Symphony No.4 in d moll, op.20

It was this, chronologically second of the Schumann symphonies, that subsequently ended up published as his FOURTH SYMPHONY. By October 4, Schumann had completed the orchestration of the symphony and the work premiered on December 6, again in performance by the Leipzig Gewandhaus Orchestra, under the baton of Ferdinand David. To help draw attention to the concert, Franz Liszt, the most famous piano virtuoso of the day, agreed to appear and play a duet with Clara, who was already an established pianist herself. But the audience remained reserved, failing to apprehend the unusual form of the work, in which the traditional four movements fused seamlessly into an undivided flow of music. His publisher declined to publish it, preferring to promote Schumann’s First Symphony and the composer shelved it for nearly 10 years. Meanwhile, he produced his next two symphonies and it was not until the early 1850s, when he was the Musical Director of the Düsseldorf Orchestra, that he decided to revise and completely re-orchestrate the early D-minor symphony. The new version was performed under the direction of the author with resounding success at the Lower Rhine Music Festival on 15 May 1853 and was published soon afterwards as Schumann’s Fourth Symphony. Although the original version was preferred by some musicians such as Johannes Brahms (who assisted in its 1891 publication), the revised version is the one most frequently performed today.
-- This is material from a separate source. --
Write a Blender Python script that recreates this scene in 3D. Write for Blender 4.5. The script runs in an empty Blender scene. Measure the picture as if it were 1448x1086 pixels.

A vivid emanation of its composer’s romantic spirit, the Fourth Symphony is one of the eminently innovative treatments of this genre within German symphonism from the first half of the nineteenth century. The idea of the movements following in continuous succession one after the other, as an integrated whole, seems to anticipate the future fragmentation of the symphonic cycle in the music of composers from the later decades, as well as the emergence of the new genre of the symphonic poem. United by common but continually evolving themes, the separate sections carry their distinct figurative individuality and flow in a singular consequential gradation – from the subdued elegiac introduction to the agitated motion of the opening sonata allegro, through the melancholic poetics of the Romanza, followed by the forceful, vigorous Scherzo and to the vehement, dynamic finale.